### OBJECTIVE
Beneath this instruction is a block of data; output from it exactly the lines that run from the one containing "Reconstruct this image" through the one containing "S.camera = cam", inclusive.

======

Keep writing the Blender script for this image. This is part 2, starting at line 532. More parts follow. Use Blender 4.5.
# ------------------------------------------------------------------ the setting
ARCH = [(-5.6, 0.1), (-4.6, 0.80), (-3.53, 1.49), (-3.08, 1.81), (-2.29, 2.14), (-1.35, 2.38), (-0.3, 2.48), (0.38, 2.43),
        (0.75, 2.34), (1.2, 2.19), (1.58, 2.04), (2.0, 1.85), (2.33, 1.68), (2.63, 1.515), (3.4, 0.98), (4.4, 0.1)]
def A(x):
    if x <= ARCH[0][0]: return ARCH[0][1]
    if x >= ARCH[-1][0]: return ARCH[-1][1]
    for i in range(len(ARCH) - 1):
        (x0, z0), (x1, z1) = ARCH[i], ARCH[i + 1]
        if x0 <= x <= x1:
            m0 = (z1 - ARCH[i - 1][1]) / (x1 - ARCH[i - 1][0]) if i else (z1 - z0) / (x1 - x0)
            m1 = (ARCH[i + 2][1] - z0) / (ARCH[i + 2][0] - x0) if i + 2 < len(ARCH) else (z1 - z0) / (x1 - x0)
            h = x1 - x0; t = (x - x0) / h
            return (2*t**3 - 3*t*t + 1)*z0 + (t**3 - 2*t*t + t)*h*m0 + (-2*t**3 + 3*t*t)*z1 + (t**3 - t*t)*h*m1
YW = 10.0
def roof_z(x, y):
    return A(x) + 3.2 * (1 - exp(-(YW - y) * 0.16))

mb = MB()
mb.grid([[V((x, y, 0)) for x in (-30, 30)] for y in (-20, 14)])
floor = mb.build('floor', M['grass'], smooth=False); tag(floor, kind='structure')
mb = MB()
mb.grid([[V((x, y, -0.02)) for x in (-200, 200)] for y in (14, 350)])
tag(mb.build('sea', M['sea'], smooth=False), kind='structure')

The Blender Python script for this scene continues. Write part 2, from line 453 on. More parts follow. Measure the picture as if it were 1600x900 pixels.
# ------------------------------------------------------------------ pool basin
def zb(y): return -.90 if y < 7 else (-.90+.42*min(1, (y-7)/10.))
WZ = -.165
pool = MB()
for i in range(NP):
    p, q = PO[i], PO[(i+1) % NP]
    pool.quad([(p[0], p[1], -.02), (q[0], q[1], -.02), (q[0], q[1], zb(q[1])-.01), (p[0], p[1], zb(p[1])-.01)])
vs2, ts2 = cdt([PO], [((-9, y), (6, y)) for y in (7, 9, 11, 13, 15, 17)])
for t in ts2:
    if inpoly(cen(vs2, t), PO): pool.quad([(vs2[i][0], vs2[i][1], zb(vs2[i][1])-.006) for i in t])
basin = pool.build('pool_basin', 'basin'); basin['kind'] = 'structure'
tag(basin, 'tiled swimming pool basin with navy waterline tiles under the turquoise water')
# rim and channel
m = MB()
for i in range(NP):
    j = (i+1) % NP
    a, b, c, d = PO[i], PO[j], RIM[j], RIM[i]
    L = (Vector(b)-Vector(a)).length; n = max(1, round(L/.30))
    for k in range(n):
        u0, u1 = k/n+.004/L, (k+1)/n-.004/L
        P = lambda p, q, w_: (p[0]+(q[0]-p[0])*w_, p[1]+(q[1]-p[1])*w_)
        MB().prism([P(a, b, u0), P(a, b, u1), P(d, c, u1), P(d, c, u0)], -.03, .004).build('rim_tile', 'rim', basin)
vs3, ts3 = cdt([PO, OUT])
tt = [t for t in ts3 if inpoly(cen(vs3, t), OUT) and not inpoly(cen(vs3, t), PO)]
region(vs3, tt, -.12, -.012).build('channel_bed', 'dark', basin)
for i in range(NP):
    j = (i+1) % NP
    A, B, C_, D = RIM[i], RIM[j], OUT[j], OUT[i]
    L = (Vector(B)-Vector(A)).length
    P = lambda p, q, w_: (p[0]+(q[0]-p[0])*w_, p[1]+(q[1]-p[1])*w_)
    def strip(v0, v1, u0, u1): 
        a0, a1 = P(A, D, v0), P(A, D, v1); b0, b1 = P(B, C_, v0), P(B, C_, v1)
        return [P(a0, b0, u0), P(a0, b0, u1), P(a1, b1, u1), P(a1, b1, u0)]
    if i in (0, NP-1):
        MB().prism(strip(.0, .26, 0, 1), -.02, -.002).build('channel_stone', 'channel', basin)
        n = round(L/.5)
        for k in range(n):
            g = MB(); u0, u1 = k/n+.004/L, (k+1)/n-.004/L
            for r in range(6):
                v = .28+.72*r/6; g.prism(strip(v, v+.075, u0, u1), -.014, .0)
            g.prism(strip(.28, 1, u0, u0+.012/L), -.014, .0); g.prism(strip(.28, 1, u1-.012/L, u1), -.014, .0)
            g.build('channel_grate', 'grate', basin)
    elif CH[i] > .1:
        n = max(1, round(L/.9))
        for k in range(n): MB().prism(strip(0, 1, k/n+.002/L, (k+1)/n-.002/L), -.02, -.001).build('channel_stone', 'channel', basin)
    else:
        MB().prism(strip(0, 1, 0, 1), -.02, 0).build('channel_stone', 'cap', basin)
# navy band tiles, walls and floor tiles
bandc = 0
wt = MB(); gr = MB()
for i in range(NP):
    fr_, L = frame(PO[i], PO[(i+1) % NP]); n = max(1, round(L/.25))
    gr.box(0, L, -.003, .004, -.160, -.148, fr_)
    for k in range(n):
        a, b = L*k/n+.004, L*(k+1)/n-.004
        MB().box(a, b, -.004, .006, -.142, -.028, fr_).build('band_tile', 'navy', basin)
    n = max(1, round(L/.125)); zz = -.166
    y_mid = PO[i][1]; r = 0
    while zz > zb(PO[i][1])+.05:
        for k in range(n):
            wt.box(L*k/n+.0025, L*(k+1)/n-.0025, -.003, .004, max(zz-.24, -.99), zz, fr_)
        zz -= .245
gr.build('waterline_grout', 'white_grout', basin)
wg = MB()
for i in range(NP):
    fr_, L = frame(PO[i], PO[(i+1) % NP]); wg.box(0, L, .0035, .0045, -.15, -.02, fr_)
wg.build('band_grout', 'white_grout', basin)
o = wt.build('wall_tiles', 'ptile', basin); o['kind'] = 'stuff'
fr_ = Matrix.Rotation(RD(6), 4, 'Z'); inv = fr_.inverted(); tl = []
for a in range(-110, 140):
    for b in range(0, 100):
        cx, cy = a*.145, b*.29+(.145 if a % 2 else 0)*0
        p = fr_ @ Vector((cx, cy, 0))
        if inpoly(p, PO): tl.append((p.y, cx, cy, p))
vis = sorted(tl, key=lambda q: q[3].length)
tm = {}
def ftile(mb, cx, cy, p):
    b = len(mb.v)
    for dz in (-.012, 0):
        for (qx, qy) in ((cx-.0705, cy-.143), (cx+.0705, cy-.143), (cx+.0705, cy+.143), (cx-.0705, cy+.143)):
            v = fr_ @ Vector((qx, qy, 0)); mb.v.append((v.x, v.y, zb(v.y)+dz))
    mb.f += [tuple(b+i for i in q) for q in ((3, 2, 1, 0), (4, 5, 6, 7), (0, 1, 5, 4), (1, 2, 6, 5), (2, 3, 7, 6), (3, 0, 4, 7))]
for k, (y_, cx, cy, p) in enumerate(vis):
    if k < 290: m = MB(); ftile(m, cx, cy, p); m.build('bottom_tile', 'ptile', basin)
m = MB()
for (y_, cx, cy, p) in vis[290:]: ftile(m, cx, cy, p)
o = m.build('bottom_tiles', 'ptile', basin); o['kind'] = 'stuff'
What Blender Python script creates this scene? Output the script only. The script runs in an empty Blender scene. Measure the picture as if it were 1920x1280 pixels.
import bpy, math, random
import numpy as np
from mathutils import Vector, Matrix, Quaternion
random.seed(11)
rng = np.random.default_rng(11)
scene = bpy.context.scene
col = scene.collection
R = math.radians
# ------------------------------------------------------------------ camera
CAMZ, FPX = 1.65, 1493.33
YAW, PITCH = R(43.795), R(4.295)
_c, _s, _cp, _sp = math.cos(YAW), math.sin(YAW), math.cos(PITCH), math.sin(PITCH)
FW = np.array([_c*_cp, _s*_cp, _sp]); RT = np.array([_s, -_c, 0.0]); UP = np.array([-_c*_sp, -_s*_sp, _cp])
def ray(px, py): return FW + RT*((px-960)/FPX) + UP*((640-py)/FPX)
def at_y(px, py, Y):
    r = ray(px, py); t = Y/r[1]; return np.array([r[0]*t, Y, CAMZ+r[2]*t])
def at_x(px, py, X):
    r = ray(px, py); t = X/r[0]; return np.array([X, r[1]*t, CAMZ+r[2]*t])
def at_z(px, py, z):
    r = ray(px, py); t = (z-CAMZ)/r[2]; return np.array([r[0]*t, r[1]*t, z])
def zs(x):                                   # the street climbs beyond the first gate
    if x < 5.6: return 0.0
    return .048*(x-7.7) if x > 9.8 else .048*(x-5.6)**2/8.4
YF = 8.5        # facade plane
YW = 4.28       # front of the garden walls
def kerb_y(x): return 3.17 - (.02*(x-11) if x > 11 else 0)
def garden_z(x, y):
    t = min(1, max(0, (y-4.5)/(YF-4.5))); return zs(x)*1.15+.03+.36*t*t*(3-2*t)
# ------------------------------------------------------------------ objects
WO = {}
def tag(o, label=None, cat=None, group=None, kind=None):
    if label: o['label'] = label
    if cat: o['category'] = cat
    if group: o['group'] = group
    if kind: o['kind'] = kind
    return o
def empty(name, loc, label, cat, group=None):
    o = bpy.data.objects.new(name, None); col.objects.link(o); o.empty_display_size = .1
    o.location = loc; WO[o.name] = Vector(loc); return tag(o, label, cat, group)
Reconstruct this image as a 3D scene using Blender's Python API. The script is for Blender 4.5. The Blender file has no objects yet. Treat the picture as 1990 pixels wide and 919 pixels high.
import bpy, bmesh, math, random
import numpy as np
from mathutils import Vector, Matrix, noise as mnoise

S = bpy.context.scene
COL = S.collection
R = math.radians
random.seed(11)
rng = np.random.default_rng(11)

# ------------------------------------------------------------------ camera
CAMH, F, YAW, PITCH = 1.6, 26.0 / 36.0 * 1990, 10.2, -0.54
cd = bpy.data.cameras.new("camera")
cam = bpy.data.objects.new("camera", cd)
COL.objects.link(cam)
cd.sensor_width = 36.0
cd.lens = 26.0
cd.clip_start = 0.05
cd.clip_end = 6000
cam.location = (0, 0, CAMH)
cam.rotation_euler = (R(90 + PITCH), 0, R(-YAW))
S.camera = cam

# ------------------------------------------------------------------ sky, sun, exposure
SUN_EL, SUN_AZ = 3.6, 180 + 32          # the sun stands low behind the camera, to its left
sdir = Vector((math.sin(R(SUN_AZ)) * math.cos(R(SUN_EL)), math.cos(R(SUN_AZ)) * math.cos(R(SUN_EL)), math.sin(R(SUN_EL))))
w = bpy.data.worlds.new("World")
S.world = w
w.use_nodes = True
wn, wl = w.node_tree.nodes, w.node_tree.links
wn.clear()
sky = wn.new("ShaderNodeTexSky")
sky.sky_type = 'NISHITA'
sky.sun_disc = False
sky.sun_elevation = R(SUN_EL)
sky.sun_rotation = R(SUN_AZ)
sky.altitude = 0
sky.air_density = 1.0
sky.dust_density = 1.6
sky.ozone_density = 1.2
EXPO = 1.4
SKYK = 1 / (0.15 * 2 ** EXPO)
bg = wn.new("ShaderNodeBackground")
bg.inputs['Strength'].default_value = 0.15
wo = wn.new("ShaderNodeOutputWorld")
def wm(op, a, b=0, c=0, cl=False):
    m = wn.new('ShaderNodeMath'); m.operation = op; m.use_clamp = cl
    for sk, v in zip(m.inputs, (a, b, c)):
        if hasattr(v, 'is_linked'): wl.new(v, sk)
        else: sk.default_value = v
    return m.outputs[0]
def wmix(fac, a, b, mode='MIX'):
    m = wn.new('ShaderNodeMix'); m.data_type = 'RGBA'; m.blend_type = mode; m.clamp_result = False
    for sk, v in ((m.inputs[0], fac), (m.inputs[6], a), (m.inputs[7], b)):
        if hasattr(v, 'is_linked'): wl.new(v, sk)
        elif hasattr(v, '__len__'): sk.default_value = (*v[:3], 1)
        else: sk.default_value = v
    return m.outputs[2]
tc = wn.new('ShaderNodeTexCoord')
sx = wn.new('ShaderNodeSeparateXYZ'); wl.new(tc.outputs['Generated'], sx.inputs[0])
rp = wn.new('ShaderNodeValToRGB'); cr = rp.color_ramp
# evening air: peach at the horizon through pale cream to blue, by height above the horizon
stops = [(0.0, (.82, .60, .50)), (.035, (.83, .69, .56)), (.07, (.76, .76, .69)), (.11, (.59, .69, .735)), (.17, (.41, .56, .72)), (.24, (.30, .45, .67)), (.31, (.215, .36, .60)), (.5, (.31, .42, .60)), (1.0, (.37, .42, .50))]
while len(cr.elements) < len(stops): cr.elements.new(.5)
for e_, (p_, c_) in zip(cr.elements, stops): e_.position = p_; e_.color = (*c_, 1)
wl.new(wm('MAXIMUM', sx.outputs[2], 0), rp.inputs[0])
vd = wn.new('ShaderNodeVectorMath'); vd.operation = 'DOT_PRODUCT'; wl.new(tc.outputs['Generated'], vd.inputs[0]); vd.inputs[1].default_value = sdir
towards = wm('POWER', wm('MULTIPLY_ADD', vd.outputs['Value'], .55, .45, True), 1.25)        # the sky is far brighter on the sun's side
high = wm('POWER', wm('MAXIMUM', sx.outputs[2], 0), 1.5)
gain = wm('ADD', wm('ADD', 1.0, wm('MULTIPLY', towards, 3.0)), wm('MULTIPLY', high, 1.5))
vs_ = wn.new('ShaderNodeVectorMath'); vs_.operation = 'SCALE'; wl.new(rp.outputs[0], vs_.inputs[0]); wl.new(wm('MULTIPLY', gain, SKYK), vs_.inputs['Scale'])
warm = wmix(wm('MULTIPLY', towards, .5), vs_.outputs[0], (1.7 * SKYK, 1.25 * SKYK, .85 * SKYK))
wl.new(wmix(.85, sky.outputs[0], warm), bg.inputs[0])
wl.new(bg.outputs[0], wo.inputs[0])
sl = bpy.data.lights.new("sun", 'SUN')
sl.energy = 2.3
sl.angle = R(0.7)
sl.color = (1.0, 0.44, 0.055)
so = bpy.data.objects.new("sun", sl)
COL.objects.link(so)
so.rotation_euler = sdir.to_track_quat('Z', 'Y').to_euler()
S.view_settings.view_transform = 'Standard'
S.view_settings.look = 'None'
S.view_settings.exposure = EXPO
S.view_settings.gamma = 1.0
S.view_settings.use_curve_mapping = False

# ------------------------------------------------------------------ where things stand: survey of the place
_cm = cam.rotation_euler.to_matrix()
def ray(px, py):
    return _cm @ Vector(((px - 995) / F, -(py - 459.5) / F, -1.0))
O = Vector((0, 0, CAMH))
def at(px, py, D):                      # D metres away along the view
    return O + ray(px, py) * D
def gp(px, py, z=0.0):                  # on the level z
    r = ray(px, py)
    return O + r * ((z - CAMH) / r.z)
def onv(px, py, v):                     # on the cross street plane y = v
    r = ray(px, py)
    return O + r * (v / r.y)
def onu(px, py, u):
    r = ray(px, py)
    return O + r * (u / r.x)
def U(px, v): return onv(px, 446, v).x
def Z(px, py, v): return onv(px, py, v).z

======

### WRITTEN ANSWER
Reconstruct this image as a 3D scene using Blender's Python API. The script is for Blender 4.5. The Blender file has no objects yet. Treat the picture as 1990 pixels wide and 919 pixels high.
import bpy, bmesh, math, random
import numpy as np
from mathutils import Vector, Matrix, noise as mnoise

S = bpy.context.scene
COL = S.collection
R = math.radians
random.seed(11)
rng = np.random.default_rng(11)

# ------------------------------------------------------------------ camera
CAMH, F, YAW, PITCH = 1.6, 26.0 / 36.0 * 1990, 10.2, -0.54
cd = bpy.data.cameras.new("camera")
cam = bpy.data.objects.new("camera", cd)
COL.objects.link(cam)
cd.sensor_width = 36.0
cd.lens = 26.0
cd.clip_start = 0.05
cd.clip_end = 6000
cam.location = (0, 0, CAMH)
cam.rotation_euler = (R(90 + PITCH), 0, R(-YAW))
S.camera = cam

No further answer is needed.